Usage Guidelines All Questions

Extent of concavity/control required for an sg7 violation

Jacob Church (Event Partner)

In determining a SG7 violation.

Using this Q&A (1610)

Part E is labeled as a grey area - where possession is uncertain it is up to the interaction and engagement.

A Robot is considered to be Possessing a Triball if a Robot’s change in direction would result in controlled movement of the Triball. This typically requires at least one of the following to be true:

  1. The Triball is fully supported by the Robot.
  2. The Robot is moving the Triball in a preferred direction with a concave face of the Robot (or inside of a concave angle formed by multiple mechanisms/faces of the Robot).

What extent of turn is required to determine a violation?

A very small concavity can provide an improvement to control, thus is any beneficial control a violation?

A default clawbot is shown with minor concavity formed by the inset of the motors and the wheels extending slightly - forming <=0.5 in depth of concavity - see image below.
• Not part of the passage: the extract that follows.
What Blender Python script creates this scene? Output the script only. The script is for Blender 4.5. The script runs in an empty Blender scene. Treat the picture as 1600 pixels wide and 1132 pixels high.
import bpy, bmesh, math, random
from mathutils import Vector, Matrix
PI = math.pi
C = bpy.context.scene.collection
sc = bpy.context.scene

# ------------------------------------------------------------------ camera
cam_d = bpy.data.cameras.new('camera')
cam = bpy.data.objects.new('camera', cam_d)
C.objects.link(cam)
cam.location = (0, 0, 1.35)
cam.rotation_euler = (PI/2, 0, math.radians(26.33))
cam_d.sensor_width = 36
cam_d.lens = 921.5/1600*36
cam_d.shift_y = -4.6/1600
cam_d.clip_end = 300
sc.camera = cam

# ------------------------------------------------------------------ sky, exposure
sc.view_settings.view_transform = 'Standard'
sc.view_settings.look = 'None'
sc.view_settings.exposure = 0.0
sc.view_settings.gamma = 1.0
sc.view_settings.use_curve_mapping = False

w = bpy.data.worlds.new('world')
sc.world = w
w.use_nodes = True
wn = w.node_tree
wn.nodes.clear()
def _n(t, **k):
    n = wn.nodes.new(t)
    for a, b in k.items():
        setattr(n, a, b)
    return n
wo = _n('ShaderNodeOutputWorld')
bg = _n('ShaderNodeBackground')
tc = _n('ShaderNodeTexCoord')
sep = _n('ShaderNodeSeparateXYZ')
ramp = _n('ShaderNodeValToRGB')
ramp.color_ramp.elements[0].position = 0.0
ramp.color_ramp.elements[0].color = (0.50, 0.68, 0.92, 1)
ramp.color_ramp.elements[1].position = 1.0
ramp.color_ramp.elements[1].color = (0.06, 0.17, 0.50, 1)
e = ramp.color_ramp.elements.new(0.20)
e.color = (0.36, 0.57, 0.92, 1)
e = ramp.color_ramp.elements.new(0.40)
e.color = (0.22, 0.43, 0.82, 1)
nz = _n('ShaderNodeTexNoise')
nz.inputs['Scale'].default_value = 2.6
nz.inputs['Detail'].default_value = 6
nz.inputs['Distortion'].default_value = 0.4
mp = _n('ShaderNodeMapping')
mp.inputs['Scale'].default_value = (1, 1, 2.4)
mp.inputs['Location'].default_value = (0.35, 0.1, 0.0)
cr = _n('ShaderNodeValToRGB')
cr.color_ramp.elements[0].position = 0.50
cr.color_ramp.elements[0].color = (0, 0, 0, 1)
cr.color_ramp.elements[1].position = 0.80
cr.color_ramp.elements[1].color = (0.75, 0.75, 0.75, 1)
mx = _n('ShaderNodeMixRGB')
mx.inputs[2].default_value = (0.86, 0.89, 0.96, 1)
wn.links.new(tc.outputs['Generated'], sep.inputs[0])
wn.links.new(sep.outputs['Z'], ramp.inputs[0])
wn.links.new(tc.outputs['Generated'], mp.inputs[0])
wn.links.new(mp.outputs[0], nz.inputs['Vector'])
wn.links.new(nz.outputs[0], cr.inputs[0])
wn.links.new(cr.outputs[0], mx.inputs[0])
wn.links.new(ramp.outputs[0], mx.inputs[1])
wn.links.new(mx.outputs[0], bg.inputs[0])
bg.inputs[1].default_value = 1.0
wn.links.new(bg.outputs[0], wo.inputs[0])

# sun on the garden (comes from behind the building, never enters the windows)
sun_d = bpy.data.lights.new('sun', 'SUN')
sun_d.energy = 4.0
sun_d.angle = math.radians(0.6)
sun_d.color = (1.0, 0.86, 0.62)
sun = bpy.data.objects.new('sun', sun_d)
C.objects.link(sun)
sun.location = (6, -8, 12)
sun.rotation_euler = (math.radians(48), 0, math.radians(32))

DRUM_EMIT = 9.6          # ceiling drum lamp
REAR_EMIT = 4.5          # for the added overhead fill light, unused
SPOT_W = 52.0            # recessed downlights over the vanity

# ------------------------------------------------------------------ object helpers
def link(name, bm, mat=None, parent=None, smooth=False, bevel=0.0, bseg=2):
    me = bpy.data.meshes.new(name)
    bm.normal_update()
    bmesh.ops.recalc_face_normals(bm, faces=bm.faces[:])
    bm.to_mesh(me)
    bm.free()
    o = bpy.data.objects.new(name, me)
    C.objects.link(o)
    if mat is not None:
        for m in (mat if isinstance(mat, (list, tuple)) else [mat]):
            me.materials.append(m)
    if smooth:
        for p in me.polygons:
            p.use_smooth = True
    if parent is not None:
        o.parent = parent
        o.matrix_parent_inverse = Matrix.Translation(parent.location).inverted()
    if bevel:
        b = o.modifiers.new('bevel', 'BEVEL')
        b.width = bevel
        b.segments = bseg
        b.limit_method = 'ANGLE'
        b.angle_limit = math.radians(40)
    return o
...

A gif is coupled showing this concavity being used to manipulate two triballs with greater ease than a flat plate.

img img

Answered by committee

Our answer to this question is essentially the same as this similar Q&A post.

Generally speaking, it will be impossible to provide a black and white "legality spectrum" of every possible Robot profile, mechanism, and in-Match interaction. Even if we could, attempting to do so would be counter-productive... it is generally preferable for a Head Referee to have the latitude they need to make real-world judgment calls based on actual Matches, instead of asking them to memorize an infinite list of hypothetical scenarios.